*WHAT IS NEEDED*: Restate word for word the lines that begin the listing and end with the line holding "def sc(c, k): return".

*DATASET SECTION*:

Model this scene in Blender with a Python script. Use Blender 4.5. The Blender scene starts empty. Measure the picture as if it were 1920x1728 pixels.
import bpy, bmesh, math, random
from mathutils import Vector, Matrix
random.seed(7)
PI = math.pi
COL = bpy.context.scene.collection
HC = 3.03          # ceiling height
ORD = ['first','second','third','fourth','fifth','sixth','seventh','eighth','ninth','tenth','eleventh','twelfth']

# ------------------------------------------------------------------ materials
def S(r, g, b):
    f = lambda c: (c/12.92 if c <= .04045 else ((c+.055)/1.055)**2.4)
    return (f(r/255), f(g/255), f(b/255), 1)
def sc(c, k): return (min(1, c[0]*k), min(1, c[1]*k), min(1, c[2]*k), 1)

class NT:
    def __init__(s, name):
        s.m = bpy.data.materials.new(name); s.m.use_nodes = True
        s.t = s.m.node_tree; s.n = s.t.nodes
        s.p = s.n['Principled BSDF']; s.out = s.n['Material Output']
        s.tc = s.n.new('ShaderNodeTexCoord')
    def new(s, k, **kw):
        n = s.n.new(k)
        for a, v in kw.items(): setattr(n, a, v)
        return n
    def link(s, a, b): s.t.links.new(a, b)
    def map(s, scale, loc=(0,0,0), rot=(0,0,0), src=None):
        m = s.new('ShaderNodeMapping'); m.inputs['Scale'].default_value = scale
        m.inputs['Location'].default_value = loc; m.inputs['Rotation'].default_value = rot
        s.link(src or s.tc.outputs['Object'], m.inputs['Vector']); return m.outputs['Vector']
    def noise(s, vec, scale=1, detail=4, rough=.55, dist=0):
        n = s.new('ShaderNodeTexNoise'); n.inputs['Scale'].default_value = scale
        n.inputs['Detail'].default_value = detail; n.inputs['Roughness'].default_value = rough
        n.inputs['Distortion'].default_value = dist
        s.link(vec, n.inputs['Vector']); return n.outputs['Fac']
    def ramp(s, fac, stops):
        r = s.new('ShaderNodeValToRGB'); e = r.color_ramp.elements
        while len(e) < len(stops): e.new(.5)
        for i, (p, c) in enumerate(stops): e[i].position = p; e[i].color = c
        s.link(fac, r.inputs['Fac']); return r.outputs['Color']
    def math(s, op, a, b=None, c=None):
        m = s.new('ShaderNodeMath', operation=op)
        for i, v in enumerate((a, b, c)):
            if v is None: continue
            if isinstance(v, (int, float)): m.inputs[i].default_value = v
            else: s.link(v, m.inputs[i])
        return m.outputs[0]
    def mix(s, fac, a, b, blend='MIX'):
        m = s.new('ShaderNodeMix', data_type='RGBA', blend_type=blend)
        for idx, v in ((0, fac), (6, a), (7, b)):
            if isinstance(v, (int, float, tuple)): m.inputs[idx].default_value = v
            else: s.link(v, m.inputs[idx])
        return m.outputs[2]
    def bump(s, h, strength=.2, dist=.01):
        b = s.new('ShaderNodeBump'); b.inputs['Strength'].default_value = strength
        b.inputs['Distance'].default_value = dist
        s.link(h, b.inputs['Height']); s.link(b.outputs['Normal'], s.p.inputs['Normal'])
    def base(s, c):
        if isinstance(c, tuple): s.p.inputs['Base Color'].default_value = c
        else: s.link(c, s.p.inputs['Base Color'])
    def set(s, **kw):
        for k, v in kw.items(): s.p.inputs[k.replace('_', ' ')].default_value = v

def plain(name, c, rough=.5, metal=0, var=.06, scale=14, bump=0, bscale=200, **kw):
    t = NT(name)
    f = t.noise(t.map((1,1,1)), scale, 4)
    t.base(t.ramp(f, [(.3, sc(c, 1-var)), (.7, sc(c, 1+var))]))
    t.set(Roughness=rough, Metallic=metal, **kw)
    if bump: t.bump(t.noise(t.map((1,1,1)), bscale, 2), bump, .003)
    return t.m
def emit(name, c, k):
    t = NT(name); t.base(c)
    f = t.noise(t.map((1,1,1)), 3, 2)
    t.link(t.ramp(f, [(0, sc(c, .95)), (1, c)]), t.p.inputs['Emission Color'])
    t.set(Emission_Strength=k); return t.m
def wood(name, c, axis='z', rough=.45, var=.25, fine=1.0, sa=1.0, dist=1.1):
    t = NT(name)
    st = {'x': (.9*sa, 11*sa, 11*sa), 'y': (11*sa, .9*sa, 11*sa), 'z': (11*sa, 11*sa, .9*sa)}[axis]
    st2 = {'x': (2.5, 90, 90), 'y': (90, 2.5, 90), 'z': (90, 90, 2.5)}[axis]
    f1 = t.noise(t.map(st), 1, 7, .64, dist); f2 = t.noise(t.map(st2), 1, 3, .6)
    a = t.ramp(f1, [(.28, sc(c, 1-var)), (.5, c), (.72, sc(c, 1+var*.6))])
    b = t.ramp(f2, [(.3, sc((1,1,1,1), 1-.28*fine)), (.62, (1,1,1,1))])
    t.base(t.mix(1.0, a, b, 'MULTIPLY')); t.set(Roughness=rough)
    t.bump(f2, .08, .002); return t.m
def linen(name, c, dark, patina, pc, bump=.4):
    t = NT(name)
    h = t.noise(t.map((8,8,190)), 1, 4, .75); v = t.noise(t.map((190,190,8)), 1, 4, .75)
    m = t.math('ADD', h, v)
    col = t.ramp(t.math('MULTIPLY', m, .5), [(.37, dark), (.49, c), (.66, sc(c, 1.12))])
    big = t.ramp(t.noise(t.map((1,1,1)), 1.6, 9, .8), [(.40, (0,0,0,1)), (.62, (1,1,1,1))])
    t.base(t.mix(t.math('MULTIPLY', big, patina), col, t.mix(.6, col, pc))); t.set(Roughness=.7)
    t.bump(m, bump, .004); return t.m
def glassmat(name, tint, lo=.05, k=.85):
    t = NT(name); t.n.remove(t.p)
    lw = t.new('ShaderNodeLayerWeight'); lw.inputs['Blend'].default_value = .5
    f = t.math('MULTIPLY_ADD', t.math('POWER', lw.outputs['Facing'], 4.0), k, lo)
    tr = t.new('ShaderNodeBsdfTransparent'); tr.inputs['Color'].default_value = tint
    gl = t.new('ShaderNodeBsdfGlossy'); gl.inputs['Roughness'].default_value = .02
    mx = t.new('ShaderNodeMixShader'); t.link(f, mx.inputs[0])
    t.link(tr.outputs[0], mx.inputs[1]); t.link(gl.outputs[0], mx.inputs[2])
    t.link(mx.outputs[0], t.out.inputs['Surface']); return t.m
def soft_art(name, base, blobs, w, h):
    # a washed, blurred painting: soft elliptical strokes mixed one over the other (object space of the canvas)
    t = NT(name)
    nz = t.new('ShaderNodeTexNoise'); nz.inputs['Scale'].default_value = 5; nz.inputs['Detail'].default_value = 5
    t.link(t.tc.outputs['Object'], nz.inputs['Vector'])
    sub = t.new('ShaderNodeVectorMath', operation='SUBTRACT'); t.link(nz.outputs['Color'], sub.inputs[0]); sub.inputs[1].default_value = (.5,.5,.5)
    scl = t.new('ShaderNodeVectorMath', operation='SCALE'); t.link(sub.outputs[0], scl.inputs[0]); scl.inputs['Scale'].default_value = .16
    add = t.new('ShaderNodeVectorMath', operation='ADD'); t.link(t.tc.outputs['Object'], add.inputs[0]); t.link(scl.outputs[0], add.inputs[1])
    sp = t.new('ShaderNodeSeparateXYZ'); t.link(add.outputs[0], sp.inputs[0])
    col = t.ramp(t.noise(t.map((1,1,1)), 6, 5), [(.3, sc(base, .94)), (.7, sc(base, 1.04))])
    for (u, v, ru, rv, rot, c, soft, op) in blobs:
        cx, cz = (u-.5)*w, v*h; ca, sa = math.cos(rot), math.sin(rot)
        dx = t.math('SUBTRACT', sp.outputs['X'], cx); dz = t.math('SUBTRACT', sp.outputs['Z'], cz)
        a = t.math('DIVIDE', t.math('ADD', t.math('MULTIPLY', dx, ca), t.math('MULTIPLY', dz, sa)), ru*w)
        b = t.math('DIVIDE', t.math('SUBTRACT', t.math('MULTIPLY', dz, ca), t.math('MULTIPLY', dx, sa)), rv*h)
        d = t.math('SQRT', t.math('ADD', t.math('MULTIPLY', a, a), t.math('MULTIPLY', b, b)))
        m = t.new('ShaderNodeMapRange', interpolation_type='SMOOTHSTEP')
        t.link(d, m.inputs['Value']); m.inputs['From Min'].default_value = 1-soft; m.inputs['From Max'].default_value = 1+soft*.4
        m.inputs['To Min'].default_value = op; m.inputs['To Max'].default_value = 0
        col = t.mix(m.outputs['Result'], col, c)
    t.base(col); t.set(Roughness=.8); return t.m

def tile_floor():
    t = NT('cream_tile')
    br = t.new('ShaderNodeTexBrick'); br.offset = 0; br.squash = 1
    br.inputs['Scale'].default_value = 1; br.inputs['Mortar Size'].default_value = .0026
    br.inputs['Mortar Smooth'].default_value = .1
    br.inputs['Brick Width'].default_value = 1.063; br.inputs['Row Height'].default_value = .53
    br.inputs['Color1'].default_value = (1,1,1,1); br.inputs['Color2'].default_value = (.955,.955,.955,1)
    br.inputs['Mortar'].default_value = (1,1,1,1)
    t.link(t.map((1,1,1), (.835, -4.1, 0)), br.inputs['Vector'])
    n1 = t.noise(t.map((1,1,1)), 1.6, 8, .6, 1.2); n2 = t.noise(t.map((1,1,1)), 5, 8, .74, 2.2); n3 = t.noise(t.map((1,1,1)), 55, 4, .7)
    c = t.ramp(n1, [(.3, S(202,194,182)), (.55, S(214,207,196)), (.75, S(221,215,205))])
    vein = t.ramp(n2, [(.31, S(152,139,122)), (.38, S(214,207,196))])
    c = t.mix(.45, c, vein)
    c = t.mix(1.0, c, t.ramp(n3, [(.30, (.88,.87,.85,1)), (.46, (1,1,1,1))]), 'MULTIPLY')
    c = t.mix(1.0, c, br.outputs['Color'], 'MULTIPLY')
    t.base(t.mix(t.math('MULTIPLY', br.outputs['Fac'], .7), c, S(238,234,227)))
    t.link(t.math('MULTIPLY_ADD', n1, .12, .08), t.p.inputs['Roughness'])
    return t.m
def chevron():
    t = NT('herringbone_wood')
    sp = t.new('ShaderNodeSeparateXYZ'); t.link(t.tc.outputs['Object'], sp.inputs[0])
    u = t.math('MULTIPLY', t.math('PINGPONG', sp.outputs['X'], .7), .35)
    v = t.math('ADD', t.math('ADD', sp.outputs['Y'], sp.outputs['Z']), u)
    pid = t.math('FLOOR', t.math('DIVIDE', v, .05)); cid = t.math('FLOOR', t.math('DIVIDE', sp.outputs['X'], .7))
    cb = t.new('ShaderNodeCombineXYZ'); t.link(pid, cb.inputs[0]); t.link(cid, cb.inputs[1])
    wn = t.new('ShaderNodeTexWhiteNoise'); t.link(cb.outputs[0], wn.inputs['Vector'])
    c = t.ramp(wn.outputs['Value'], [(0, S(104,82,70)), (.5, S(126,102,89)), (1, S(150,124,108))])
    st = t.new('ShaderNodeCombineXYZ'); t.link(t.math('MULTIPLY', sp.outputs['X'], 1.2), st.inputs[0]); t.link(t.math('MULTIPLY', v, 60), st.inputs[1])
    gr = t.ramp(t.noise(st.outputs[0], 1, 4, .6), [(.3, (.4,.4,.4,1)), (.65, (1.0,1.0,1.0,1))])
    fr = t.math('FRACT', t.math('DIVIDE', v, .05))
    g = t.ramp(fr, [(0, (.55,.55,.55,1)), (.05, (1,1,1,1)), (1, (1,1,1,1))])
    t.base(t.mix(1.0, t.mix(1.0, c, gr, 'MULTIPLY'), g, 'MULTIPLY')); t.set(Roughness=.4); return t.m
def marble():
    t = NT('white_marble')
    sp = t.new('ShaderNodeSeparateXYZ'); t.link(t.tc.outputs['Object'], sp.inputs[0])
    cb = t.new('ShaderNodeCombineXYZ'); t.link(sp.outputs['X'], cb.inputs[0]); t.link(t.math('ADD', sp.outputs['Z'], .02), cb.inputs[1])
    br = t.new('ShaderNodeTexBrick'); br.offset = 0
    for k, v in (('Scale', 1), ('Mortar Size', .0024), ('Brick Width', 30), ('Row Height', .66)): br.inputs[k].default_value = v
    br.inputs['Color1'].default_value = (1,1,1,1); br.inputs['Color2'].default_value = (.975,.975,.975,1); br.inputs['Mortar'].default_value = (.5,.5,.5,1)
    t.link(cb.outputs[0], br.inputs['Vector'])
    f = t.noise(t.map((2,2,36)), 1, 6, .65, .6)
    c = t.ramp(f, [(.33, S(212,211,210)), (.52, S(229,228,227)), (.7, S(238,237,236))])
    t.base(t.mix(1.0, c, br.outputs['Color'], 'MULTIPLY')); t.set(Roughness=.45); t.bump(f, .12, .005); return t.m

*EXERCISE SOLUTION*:
Model this scene in Blender with a Python script. Use Blender 4.5. The Blender scene starts empty. Measure the picture as if it were 1920x1728 pixels.
import bpy, bmesh, math, random
from mathutils import Vector, Matrix
random.seed(7)
PI = math.pi
COL = bpy.context.scene.collection
HC = 3.03          # ceiling height
ORD = ['first','second','third','fourth','fifth','sixth','seventh','eighth','ninth','tenth','eleventh','twelfth']

# ------------------------------------------------------------------ materials
def S(r, g, b):
    f = lambda c: (c/12.92 if c <= .04045 else ((c+.055)/1.055)**2.4)
    return (f(r/255), f(g/255), f(b/255), 1)
def sc(c, k): return (min(1, c[0]*k), min(1, c[1]*k), min(1, c[2]*k), 1)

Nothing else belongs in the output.